The song is called “Neon.”

“They said he got a standing ovation and everyone fell in love with it,” said Calhoun, who was unable to attend the momentous event. “There were a few people we know who got to go and they said everybody loved it. Everybody was talking about the new guy Scott Bass.”

Calhoun, who toiled in Nashville about 15 years, described “Neon” as a classic Nashville “dirty bar song.”

“Having a drink in a bar and looking at women ain’t never going to change,” Calhoun said with a chuckle. “We wrote it about a year and a half ago.”

Calhoun and Bass were performing in honky tonks regularly at the time.

“That’s just kind of the mindset we were in at the time,” Calhoun said. “I started rocking with these chords trying to get in a groove and he kind of had a line in it that went, ‘Mirror, mirror on the wall. Who is the drunkest of them all?’

“That sealed the deal. It was written in about three and half minutes after that.”

“Neon” has a rock feel to it, Calhoun said.

“I think Kent believes in that song,” Calhoun said. (He and Bass) are in the process of recording it now. I think that is a song that will do well for Scott.

“That’s what we are hoping.”

Scott was ecstatic after the show. He made the following Facebook post:

“Thank you Braxton Calhoun for writing this amazing song with me! I love you man! People screamed man people screamed!”

Calhoun hopes to match Bass’ Ryman accomplishment one day.

“I’ve been in Nashville a long time and I didn’t necessarily move here to play music constantly like everybody does,” he said. “I kind of moved in and could barely play guitar.
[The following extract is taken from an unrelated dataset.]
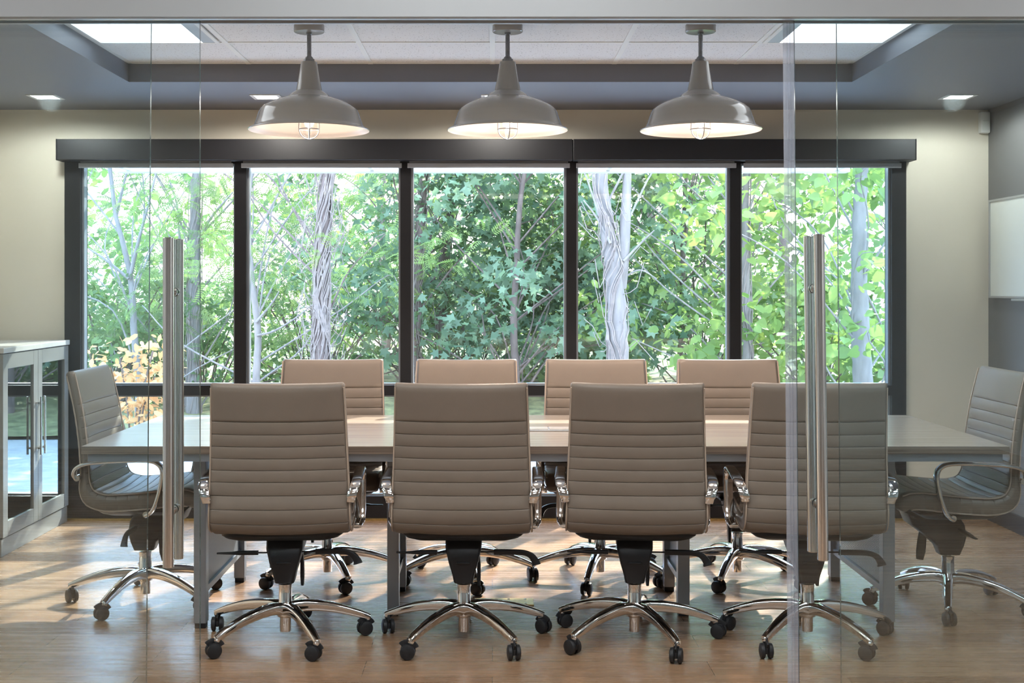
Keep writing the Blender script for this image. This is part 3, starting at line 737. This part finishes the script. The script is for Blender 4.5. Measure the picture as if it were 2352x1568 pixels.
def leaves(name, centers, rad, per, size, kind, c_lo, c_hi, parent, rng, up_bias=.6):
    V0, F0 = KIND[kind]; k = len(V0)
    cs = np.array(centers); n = len(cs)*per
    ci = np.repeat(np.arange(len(cs)), per)
    d = rng.normal(size=(n, 3)); d /= np.linalg.norm(d, axis=1)[:, None]
    pos_ = cs[ci]+d*(rng.random(n)**.4)[:, None]*np.array([rad, rad, rad*.62])
    # orientation: normals mostly up and out
    nr = rng.normal(size=(n, 3))*.55+np.array([0, -.25, up_bias])+d*.3; nr /= np.linalg.norm(nr, axis=1)[:, None]
    t_ = d*np.array([1, 1, .2])+rng.normal(size=(n, 3))*.4+np.array([0, 0, -.35]); t_ -= nr*(t_*nr).sum(1)[:, None]; t_ /= np.linalg.norm(t_, axis=1)[:, None]
    b_ = np.cross(t_, nr); sz = size*(.65+.6*rng.random(n))
    V = pos_[:, None, :]+sz[:, None, None]*(V0[None, :, 0:1]*b_[:, None, :]+V0[None, :, 1:2]*t_[:, None, :]+V0[None, :, 2:3]*nr[:, None, :])
    V = V.reshape(-1, 3)
    V[:, 2] = np.maximum(V[:, 2], .02)
    lens = np.array([len(f) for f in F0]); loops = np.concatenate([np.array(f) for f in F0])
    L = (loops[None, :]+(np.arange(n)*k)[:, None]).reshape(-1)
    me = bpy.data.meshes.new(name); me.vertices.add(len(V)); me.vertices.foreach_set('co', V.astype(np.float32).ravel())
    me.loops.add(len(L)); me.loops.foreach_set('vertex_index', L.astype(np.int32))
    ll = np.tile(lens, n); st = np.concatenate([[0], np.cumsum(ll)[:-1]])
    me.polygons.add(len(ll)); me.polygons.foreach_set('loop_start', st.astype(np.int32)); me.polygons.foreach_set('loop_total', ll.astype(np.int32))
    me.update(calc_edges=True)
    cl = np.clip(rng.random(len(cs))[ci]*.6+rng.random(n)*.4, 0, 1)[:, None]
    col = np.array(c_lo)[None, :3]*(1-cl)+np.array(c_hi)[None, :3]*cl
    col = np.repeat(np.concatenate([col, np.ones((n, 1))], 1), k, axis=0)
    at_ = me.attributes.new('leafcol', 'FLOAT_COLOR', 'POINT'); at_.data.foreach_set('color', col.astype(np.float32).ravel())
    me.materials.append(M['leaf']); o = bpy.data.objects.new(name, me); C.objects.link(o); o.parent = parent
    return o
def wx(px, D): return (px-CX)*D/F
def wz(py, D): return H-(py-CY)*D/F
def tree(label, D, path, wpx, bark, kind, size, c_lo, c_hi, ncl, per, spread, zr, seed, extra=(), vines=0, name='tree', rad=.42):
    rng = np.random.default_rng(seed); rr = random.Random(seed)
    base_x = wx(path[0][0], D); t = thing(name, label, 'tree', (base_x, D, -.16 if D < 12.2 else -.1), 0, 'trees outside the windows')
    ox, oy, oz = t.location
    pts = [(0, 0, 0)]+[(wx(px, D)-ox, 0, wz(py, D)-oz) for px, py in path]
    lx, lz = pts[-1][0], pts[-1][2]; dx = (pts[-1][0]-pts[-2][0])/max(.1, pts[-1][2]-pts[-2][2])
    pts += [(lx+dx*1.0+.1, .1, lz+1.0), (lx+dx*1.6, .3, lz+2.4), (lx+dx*1.6+.2, .2, lz+4.0)]
    R_ = wpx*D/F/2
    P = spline(pts, 8); n = len(P); bm = bmesh.new()
    P = [p+Vector((rr.uniform(-.1, .1)*R_, rr.uniform(-.1, .1)*R_, 0)) for p in P]
    sweep(bm, P, circ(R_, 12), scales=[1.25-1.05*(i/(n-1))**1.3 if i > 2 else 1.45-.08*i for i in range(n)], up=Vector((0, 1, 0)))
    for ex in extra:
        e = spline([(wx(px, D)-ox, rr.uniform(-.1, .1), wz(py, D)-oz) for px, py in ex[0]], 6); m_ = len(e); re = ex[1]*D/F/2
        sweep(bm, e, circ(re, 8), scales=[1-.6*i/(m_-1) for i in range(m_)], up=Vector((0, 1, 0)))
    obj('trunk', bm, bark, t, 60)
    if vines:
        bm = bmesh.new()
        for k in range(vines):
            a0 = rr.uniform(0, 2*PI); i0 = rr.randrange(0, int(n*.3)); i1 = rr.randrange(int(n*.45), int(n*.8)); q = []
            for i in range(i0, i1):
                a = a0+math.sin(i*.35+a0)*.9+(i-i0)*.05; r_ = R_*(1.30-.8*(i/n))+.012
                q.append(P[i]+Vector((r_*math.cos(a), r_*math.sin(a), 0)))
            if len(q) > 3: sweep(bm, q, circ(.0045, 5), up=Vector((0, 1, 0)))
        for k in range(vines*3):
            i = rr.randrange(4, int(n*.8)); a = rr.uniform(0, 2*PI); p = P[i]
            q = [p+Vector((R_*math.cos(a)*(1+k2*.9), R_*math.sin(a)*(1+k2*.9), rr.uniform(-.06, .10)*k2)) for k2 in range(4)]
            sweep(bm, q, circ(.0035, 4), up=Vector((0, 1, .1)))
        obj('climbing_vines', bm, 'vine', t)
    cents = []; bm = bmesh.new()
    for k in range(ncl):
        z = zr[0]+(zr[1]-zr[0])*rr.random()**1.25; a = rr.uniform(0, 2*PI); r_ = spread*(.15+.85*math.sqrt(rr.random()))*(1 if z < 4 else .75)
        c = Vector((r_*math.cos(a)*1.15, .55+r_*math.sin(a)*.7, z)); i = min(n-1, max(3, int(n*(z-.5)/P[-1].z))); s_ = P[i]
        c.x += s_.x; cents.append(tuple(c))
        if k % 6 == 0:
            mid = s_.lerp(c, .5)+Vector((rr.uniform(-.2, .2), rr.uniform(-.2, .2), rr.uniform(-.05, .25)))
            q = spline([s_, mid, c, c+Vector((rr.uniform(-.3, .3), rr.uniform(-.3, .3), rr.uniform(-.2, .2)))], 4)
            sweep(bm, q, circ(.011, 5), scales=[1-.8*i/(len(q)-1) for i in range(len(q))], up=Vector((0, 0, 1.0)))
    if len(bm.verts): obj('branches', bm, bark, t, 60)
    leaves('foliage', cents, rad, per, size, kind, c_lo, c_hi, t, rng)
    return t
YG1, YG2 = (.09, .17, .045), (.28, .38, .11)
DG1, DG2 = (.05, .11, .045), (.20, .30, .14)
MG1, MG2 = (.07, .14, .05), (.25, .35, .13)
BG1, BG2 = (.08, .16, .10), (.27, .38, .25)
tree('thin pale tree with feathery leaves outside the leftmost window bay', 12.6, [(318, 880), (308, 760), (300, 640), (283, 560), (262, 470)], 15, 'bark_pale', 'pinnate', .085, MG1, MG2, 90, 9, 1.5, (.9, 4.8), 1, [([(300, 640), (322, 560), (345, 470), (360, 390)], 10), ([(300, 640), (250, 600), (200, 570)], 8)])
tree('pale trunk wrapped in vines seen through the glass beside the left door edge', 13.2, [(443, 950), (446, 760), (447, 600), (452, 400)], 30, 'bark_pale', 'pinnate', .085, MG1, MG2, 90, 9, 1.5, (1.0, 4.8), 2, [([(450, 560), (490, 500), (530, 440)], 9), ([(448, 620), (420, 560), (410, 480)], 9)], 12)
tree('slim curved pale tree just right of the first window mullion', 12.0, [(588, 880), (592, 760), (578, 640), (572, 540), (574, 420)], 15, 'bark_pale', 'pinnate', .08, YG1, YG2, 70, 8, 1.4, (1.3, 4.8), 3, [([(590, 740), (622, 700), (640, 670)], 7), ([(592, 770), (630, 760), (680, 730), (730, 690)], 6)])
tree('dark vine-covered trunk in the second window bay', 11.6, [(735, 830), (738, 700), (742, 560), (752, 400)], 33, 'bark_dark', 'pinnate', .08, YG1, YG2, 60, 9, 1.7, (1.6, 4.8), 4, [], 70)
tree('dark trunk near the left edge of the centre window bay', 14.0, [(950, 880), (955, 700), (962, 560), (976, 400)], 26, 'bark_dark', 'star', .075, BG1, BG2, 110, 32, 1.8, (.9, 4.8), 5, [], 14)
tree('dark trunk with a side limb left of centre in the centre window bay', 14.6, [(1012, 880), (1014, 760), (1020, 640), (1030, 500)], 27, 'bark_dark', 'star', .075, DG1, DG2, 120, 32, 1.8, (1.0, 4.8), 6, [([(1016, 820), (1045, 780), (1070, 745)], 16), ([(1020, 830), (1090, 812), (1130, 780)], 8)], 10)
tree('slender brown maple with dense bluish green leaves in the centre window bay', 13.2, [(1185, 880), (1180, 740), (1186, 620), (1196, 450)], 16, 'bark_dark', 'star', .08, BG1, BG2, 190, 36, 1.7, (.7, 4.8), 7)
tree('big forked pale trunk outside the fourth window bay', 10.8, [(1421, 960), (1420, 800), (1412, 640), (1398, 540), (1380, 400)], 43, 'bark_pale', 'star', .075, DG1, MG2, 20, 30, 1.6, (3.2, 4.8), 8, [([(1424, 660), (1432, 580), (1437, 480), (1441, 380), (1450, 200)], 33), ([(1430, 600), (1470, 560), (1500, 530)], 7), ([(1430, 640), (1470, 620), (1510, 640)], 4.8), ([(1400, 560), (1370, 500), (1340, 460)], 7)], 16)
tree('leafy maple filling the gap right of the forked trunk', 13.8, [(1560, 880), (1565, 740), (1570, 560), (1575, 420)], 12, 'bark_dark', 'star', .075, DG1, MG2, 130, 34, 1.8, (1.0, 4.8), 9)
tree('ivy-flecked pale trunk just right of the last mullion', 12.4, [(1716, 880), (1716, 740), (1712, 600), (1714, 420)], 21, 'bark_pale', 'oval', .07, YG1, YG2, 80, 34, 1.5, (1.0, 4.8), 10, [], 10)
tree('thick pale trunk with big leaves in the rightmost window bay', 11.0, [(1982, 890), (1976, 740), (1972, 600), (1980, 400)], 40, 'bark_pale', 'heart', .078, YG1, YG2, 90, 20, 1.6, (.4, 4.8), 11, [([(1975, 660), (2010, 700), (2030, 745)], 9)])
def shrub(label, px, D, rx, rz_, kind, size, lo, hi, n, per, seed):
    rng = np.random.default_rng(seed); rr = random.Random(seed); t = thing('shrub', label, 'shrub', (wx(px, D), D, 0 if D > 12.2 else -.16), 0, 'shrubs outside the windows')
    cents = []
    bm = bmesh.new()
    for k in range(n):
        a = rr.uniform(0, 2*PI); e = math.sqrt(rr.random()); z = rz_*(.12+.88*rr.random()); c = (rx*e*math.cos(a)*(1.1-.4*z/rz_), rx*.6*e*math.sin(a), z); cents.append(c)
        if k % 2 == 0: sweep(bm, [(c[0]*.1, c[1]*.1, 0), (c[0]*.5, c[1]*.5, z*.6), c], circ(.009, 5), up=Vector((0, 1, .1)))
    obj('stems', bm, 'bark_dark', t); leaves('foliage', cents, .30, per, size, kind, lo, hi, t, rng)
shrub('bushy green shrub low behind the left end chair', 250, 13.5, 1.3, 1.5, 'oval', .055, DG1, MG2, 55, 42, 21)
shrub('orange-brown shrub low in the leftmost window bay', 305, 11.4, .35, .95, 'oval', .05, (.50, .26, .10), (.80, .50, .26), 14, 50, 22)
shrub('low green shrub behind the vine-wrapped pale trunk', 470, 14.2, 1.4, 1.3, 'oval', .055, DG1, MG2, 50, 42, 23)
shrub('bright yellow-green shrub below the dark vine trunk', 720, 14.4, 1.9, 1.9, 'pinnate', .06, YG1, YG2, 70, 12, 24)
shrub('dark green shrub behind the chairs in the centre window bay', 1080, 15.5, 1.9, 1.7, 'star', .065, DG1, DG2, 70, 40, 25)
shrub('green shrub left of the forked pale trunk', 1330, 14.8, 1.2, 2.2, 'star', .065, BG1, MG2, 60, 40, 26)
shrub('loose green shrub between the forked trunk and the last mullion', 1610, 14.8, 1.2, 2.1, 'oval', .055, DG1, MG2, 50, 36, 27)
shrub('large-leaved bright shrub low in the rightmost window bay', 1880, 12.8, 1.3, 1.4, 'heart', .07, YG1, YG2, 46, 20, 28)
# thicket and taller trees further back
for px, D, sd_, lab in ((180, 18.0, 31, 'distant leafy tree behind the left window frame'), (560, 19.0, 32, 'distant leafy tree behind the first mullion'), (880, 18.5, 33, 'distant leafy tree behind the second mullion'), (1250, 19.0, 34, 'distant leafy tree behind the third mullion'), (1500, 18.5, 35, 'distant leafy tree behind the fourth window bay'), (1800, 18.0, 36, 'distant leafy tree behind the right glass door'), (2120, 17.5, 37, 'distant leafy tree beyond the right window frame')):
    tree(lab, D, [(px, 860), (px+8, 700), (px-4, 500), (px+6, 300)], 22, 'bark_dark', 'oval', .10, MG1, YG2, 62, 28, 2.1, (.5, 5.4), sd_, rad=.5)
I just wanted to be part of the scene, you know?

“The fact that I’ve made it to where I have as far as playing so heavy and to even hear a song of mine played on that stage made me feel like I had accomplished it.”

Calhoun gets emotional when he talks about the Grand Ole Opry.

“It means more to me than some others,” he said. “Some people say the Grand Ole Opry is just OK and it’s just an old-timey show. For somebody like me who had a granddad and drove him around and talked about the Grand Ole Opry and how wonderful it was even though he never got to see it before he died, knowing that I had a song that played there after my granddad told me about it my whole life, it’s phenomenal.”